Stored data entries

━━━━━━

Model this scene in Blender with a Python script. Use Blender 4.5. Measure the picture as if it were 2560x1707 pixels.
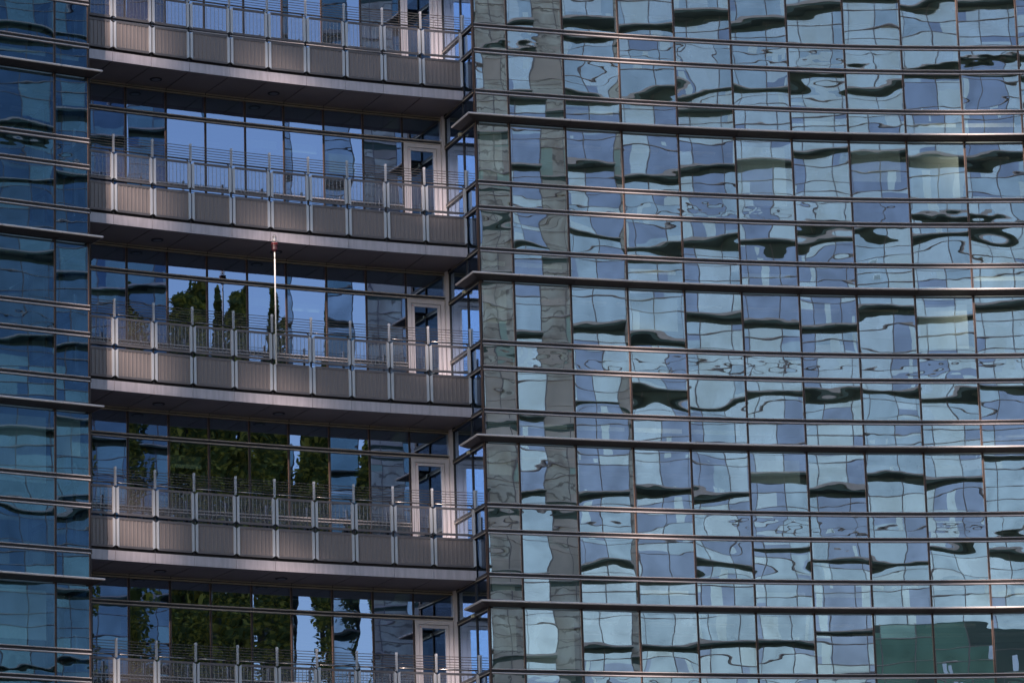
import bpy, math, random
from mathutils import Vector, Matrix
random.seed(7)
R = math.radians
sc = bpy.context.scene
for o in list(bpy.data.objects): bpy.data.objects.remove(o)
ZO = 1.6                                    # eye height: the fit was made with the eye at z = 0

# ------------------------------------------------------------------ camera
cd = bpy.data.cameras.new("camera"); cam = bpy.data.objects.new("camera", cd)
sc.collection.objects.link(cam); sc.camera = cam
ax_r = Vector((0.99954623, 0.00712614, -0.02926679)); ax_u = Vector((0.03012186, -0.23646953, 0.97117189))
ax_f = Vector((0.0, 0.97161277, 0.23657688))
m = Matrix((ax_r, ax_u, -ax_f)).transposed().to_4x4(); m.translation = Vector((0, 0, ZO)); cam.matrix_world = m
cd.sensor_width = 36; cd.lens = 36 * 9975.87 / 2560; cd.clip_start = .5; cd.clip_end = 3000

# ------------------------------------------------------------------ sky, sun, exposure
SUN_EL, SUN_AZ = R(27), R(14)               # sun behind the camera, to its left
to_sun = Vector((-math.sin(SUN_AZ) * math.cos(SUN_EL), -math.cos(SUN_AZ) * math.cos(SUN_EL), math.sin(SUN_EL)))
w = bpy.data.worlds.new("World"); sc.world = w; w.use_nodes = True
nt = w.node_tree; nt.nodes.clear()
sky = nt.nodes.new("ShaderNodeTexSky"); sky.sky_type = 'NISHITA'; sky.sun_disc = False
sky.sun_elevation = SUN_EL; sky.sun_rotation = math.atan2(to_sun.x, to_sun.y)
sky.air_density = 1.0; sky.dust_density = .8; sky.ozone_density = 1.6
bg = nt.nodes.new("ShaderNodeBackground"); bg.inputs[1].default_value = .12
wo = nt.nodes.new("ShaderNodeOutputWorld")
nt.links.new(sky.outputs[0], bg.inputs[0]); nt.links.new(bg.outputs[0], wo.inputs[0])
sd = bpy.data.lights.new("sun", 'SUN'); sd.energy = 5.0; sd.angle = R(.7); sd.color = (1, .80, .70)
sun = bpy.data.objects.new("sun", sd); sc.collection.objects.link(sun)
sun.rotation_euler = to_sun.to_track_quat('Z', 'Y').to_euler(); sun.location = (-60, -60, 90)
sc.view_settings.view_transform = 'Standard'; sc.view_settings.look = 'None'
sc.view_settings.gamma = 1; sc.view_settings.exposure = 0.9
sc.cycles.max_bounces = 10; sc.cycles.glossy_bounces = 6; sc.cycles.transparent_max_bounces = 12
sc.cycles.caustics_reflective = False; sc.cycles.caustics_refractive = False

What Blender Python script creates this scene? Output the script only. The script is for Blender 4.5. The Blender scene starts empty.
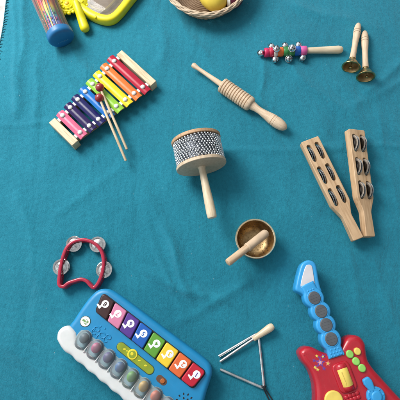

━━━━━━

### [What you will do]
Quote the preceding records in their entirety, excluding every picture.

### [Answer to the task]
Model this scene in Blender with a Python script. Use Blender 4.5. Measure the picture as if it were 2560x1707 pixels.
import bpy, math, random
from mathutils import Vector, Matrix
random.seed(7)
R = math.radians
sc = bpy.context.scene
for o in list(bpy.data.objects): bpy.data.objects.remove(o)
ZO = 1.6                                    # eye height: the fit was made with the eye at z = 0

# ------------------------------------------------------------------ camera
cd = bpy.data.cameras.new("camera"); cam = bpy.data.objects.new("camera", cd)
sc.collection.objects.link(cam); sc.camera = cam
ax_r = Vector((0.99954623, 0.00712614, -0.02926679)); ax_u = Vector((0.03012186, -0.23646953, 0.97117189))
ax_f = Vector((0.0, 0.97161277, 0.23657688))
m = Matrix((ax_r, ax_u, -ax_f)).transposed().to_4x4(); m.translation = Vector((0, 0, ZO)); cam.matrix_world = m
cd.sensor_width = 36; cd.lens = 36 * 9975.87 / 2560; cd.clip_start = .5; cd.clip_end = 3000

# ------------------------------------------------------------------ sky, sun, exposure
SUN_EL, SUN_AZ = R(27), R(14)               # sun behind the camera, to its left
to_sun = Vector((-math.sin(SUN_AZ) * math.cos(SUN_EL), -math.cos(SUN_AZ) * math.cos(SUN_EL), math.sin(SUN_EL)))
w = bpy.data.worlds.new("World"); sc.world = w; w.use_nodes = True
nt = w.node_tree; nt.nodes.clear()
sky = nt.nodes.new("ShaderNodeTexSky"); sky.sky_type = 'NISHITA'; sky.sun_disc = False
sky.sun_elevation = SUN_EL; sky.sun_rotation = math.atan2(to_sun.x, to_sun.y)
sky.air_density = 1.0; sky.dust_density = .8; sky.ozone_density = 1.6
bg = nt.nodes.new("ShaderNodeBackground"); bg.inputs[1].default_value = .12
wo = nt.nodes.new("ShaderNodeOutputWorld")
nt.links.new(sky.outputs[0], bg.inputs[0]); nt.links.new(bg.outputs[0], wo.inputs[0])
sd = bpy.data.lights.new("sun", 'SUN'); sd.energy = 5.0; sd.angle = R(.7); sd.color = (1, .80, .70)
sun = bpy.data.objects.new("sun", sd); sc.collection.objects.link(sun)
sun.rotation_euler = to_sun.to_track_quat('Z', 'Y').to_euler(); sun.location = (-60, -60, 90)
sc.view_settings.view_transform = 'Standard'; sc.view_settings.look = 'None'
sc.view_settings.gamma = 1; sc.view_settings.exposure = 0.9
sc.cycles.max_bounces = 10; sc.cycles.glossy_bounces = 6; sc.cycles.transparent_max_bounces = 12
sc.cycles.caustics_reflective = False; sc.cycles.caustics_refractive = False

What Blender Python script creates this scene? Output the script only. The script is for Blender 4.5. The Blender scene starts empty.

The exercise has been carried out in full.